When Eels Were Used as Money
It is hard to get a hold of an eel, because eels are notoriously slippery. That difficulty in getting a hold of them might explain why they were sometimes used as currency in the medieval period. Nowadays, eels may not be a popular dish in the West. However, they were once such a common staple in medieval England that they were used as currency. For example, the Domesday Book lists hundreds of English watermills whose rent was paid in eels, bundled in “sticks” of 25. One proprietor who was paid rent in eels was “Giles brother of Ansculf”, who got 1000 sticks from his watermill in Bottisham, Cambridgshire, and 2000 sticks from his watermill in Datchet, Buckinghamshire.

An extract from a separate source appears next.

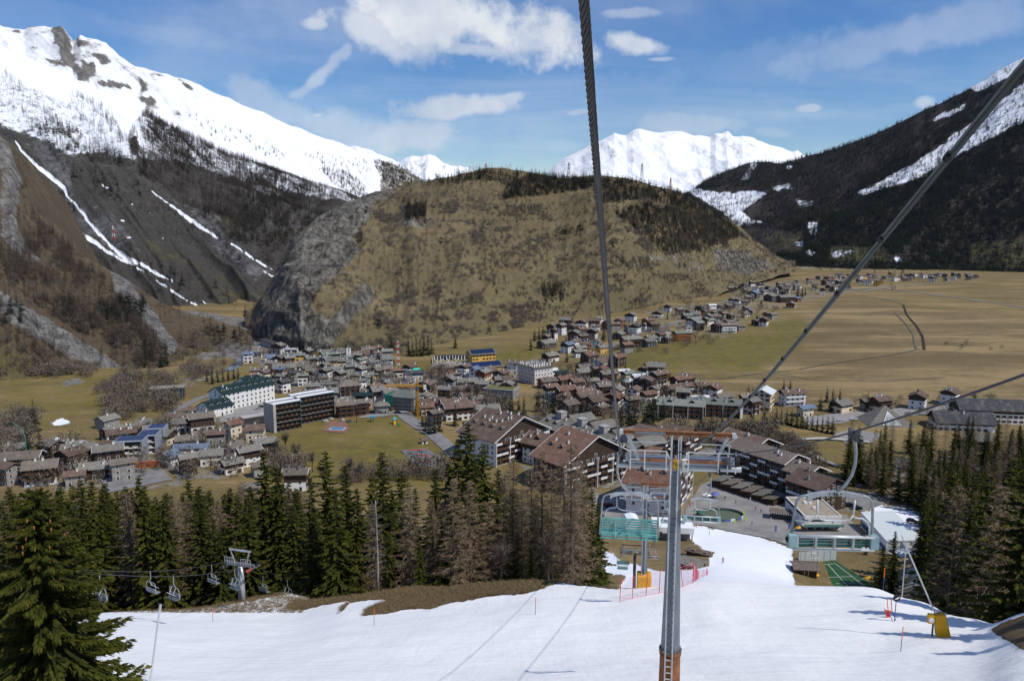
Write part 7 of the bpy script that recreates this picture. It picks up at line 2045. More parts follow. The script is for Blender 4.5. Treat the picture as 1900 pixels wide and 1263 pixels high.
def lift_tower(x, y, zt, zb, rt, rb, scale, label, collar=None, rung=True, pad=False):
    e = empty('lift_tower', (x, y, zb), -math.atan(LINE_DX), label, 'ski lift tower', 'towers of the near chairlift')
    h = zt - zb; n = 8
    def ring(z0, z1, r0, r1, nm, m):
        b = MB(); b.tube([(0, 0, z0), (0, 0, z1)], [r0, r1], n); return b.obj(nm, [m], e)
    if collar:
        zc = collar - zb; rc = rb + (rt - rb) * zc / h
        ring(-2, zc, rb * 1.06, rc * 1.06, 'base_section', RUST); ring(zc, h, rc, rt, 'shaft', GALVD)
        b = MB(); b.tube([(0, 0, zc - .06), (0, 0, zc + .06)], rc * 1.18, 16); b.tube([(0, 0, zc - .16), (0, 0, zc - .10)], rc * 1.14, 16); b.obj('flange', [RUST], e)
        b = MB()
        for k in range(16): a = k / 16 * 6.283; b.box(rc * 1.12 * math.cos(a) - .03, rc * 1.12 * math.cos(a) + .03, rc * 1.12 * math.sin(a) - .03, rc * 1.12 * math.sin(a) + .03, zc + .06, zc + .12)
        tag(b.obj('bolt', [GALVD], e), kind='stuff')
    else:
        ring(-2, h, rb, rt, 'shaft', GALVD)
    rad = lambda z: rb + (rt - rb) * z / h
    # ladder on the uphill side, left of the middle
    b = MB()
    for s in (-.23, .05):
        b.bar((s * 1.0 - .0, -rad(0) - .17, 0), (s, -rad(h) - .17, h + 1.5 * scale), .05)
    la = b.obj('ladder_rail', [GALV], e); tag(la, kind='stuff')
    k = int(h / .27)
    for i in range(k):
        z = (i + .5) * .27; b = MB(); yy = -rad(z) - .17; b.bar((-.23, yy, z), (.05, yy, z), .04); b.obj('rung', [GALV if collar and z < collar - zb else mat('rung_dark', (.09, .11, .13), .6)], e)
    return e, h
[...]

How much were eels worth, though? In 1273, King Edward I issued price controls for the sale of certain foods in London, and a stick of 25 eels was listed as 2 pence, or the equivalent of about $10 in 2023 US dollars. Edward’s price controls were issued almost two centuries after the Domesday Book, but inflation was nowhere near as great in those days as it is nowadays. Thus, if we assume that 2 pence had roughly the same purchasing value in both Domesday Book and Edward I days, Giles brother of Ansculf got about $10,000 in rent for his Bottisham watermill, and $20,000 for the one in Bottisham.